David DiBiase and I created The Flight of Voyager (1987) when we were students at Madison (we both worked in the Cartographic Lab):

The Flight of Voyager (1987) David DiBiase started this project when he acquired detailed flight information about the Voyager flight – the first airplane to fly around the world without refueling. When the publisher of the book about the flight heard we had the data, they asked us to create the map for the book endpapers (thus the gap in the middle of the map: the left half was the front endpaper, the right half the back endpaper). The map was published in the hard cover version of J. Yeager and D. Rutan Voyager (New York: Knopf).

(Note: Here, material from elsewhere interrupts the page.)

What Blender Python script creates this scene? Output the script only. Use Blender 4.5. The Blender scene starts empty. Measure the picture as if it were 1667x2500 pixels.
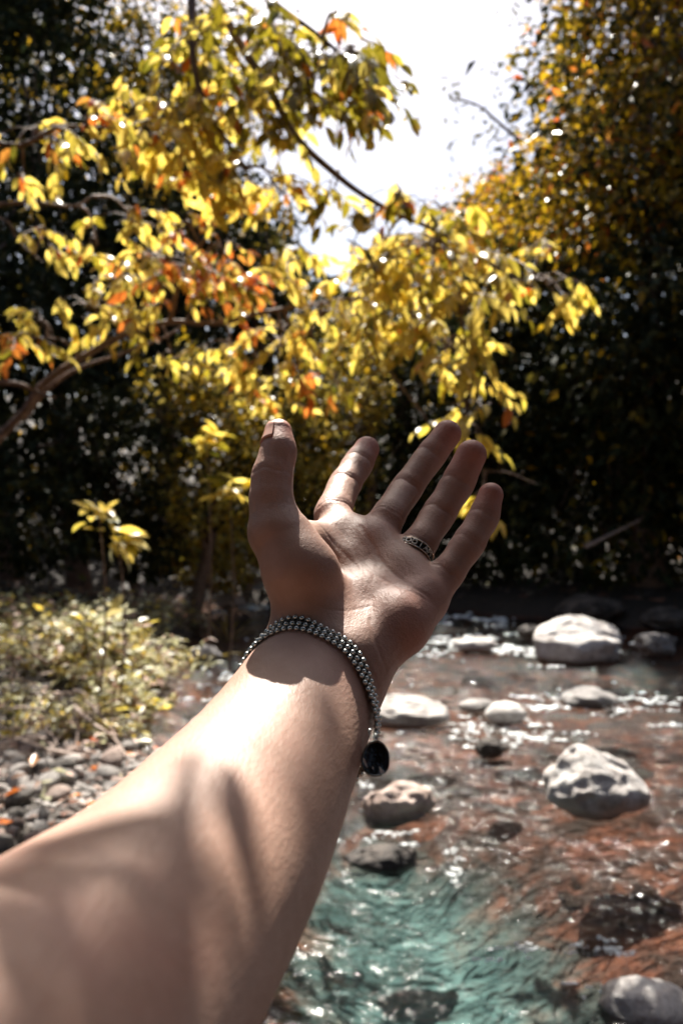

The map won the 1987 R.R. Donnelly and Sons Map Design Competition. I had to scan the map in several pieces and there is some distortion where I photoshopped the pieces together.

Da Bomb

I created the University of Colorado at Boulder Campus Map (detail) (1988) mostly by myself as a UW Madison Cartographic Lab project:

University of Colorado at Boulder Campus Map (detail) (1988) The map was – amazingly I think – done with technical pens and ink. I traveled to Boulder to sketch and photograph each building on campus. Back in the lab, I had to develop a generalized sketch of each building – not too detailed but detailed enough to distinguish the building. Each sketch was then inked on mylar and cleaned up with an x-acto knife. I created the building windows by scanning the inked buildings into Adobe Illustrator (probably version 1.0!), creating the windows (not the buildings) then printed the windows really big, then reduced the printout in the darkroom, burned it on the same film we used for type stickup, and stuck them up. I also drew all the trees by hand (pen & ink again). This map was a tremendous amount of work. I doubt the map is used anymore, and here is a clickable WWW version that, at least in part, replaced it. Looking at the WWW map suggests to me that technology is providing us with more diverse media for mapping, but that the design of maps in these new media is often mediocre at best.